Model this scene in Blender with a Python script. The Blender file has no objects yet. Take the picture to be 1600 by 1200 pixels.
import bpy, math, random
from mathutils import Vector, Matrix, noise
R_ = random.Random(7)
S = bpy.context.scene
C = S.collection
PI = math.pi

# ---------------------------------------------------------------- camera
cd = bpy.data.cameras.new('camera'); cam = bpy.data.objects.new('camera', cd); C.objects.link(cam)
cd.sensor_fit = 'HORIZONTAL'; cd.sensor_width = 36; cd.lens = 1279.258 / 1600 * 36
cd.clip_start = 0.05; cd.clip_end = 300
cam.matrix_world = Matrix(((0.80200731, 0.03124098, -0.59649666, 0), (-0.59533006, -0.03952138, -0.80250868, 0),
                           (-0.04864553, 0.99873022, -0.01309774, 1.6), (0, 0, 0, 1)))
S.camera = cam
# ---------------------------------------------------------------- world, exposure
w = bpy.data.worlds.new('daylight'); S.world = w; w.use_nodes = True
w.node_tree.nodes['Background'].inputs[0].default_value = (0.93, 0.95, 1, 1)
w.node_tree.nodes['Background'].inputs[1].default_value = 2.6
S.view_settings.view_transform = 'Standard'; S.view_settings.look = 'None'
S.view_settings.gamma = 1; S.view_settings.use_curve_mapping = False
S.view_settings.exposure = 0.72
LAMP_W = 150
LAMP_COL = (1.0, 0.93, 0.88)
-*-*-
■ WHAT THE TASK ASKS
Pick out the lines that have the word "objects". Copy them all.

■ ANSWER TO THE EXERCISE
Model this scene in Blender with a Python script. The Blender file has no objects yet. Take the picture to be 1600 by 1200 pixels.
cd = bpy.data.cameras.new('camera'); cam = bpy.data.objects.new('camera', cd); C.objects.link(cam)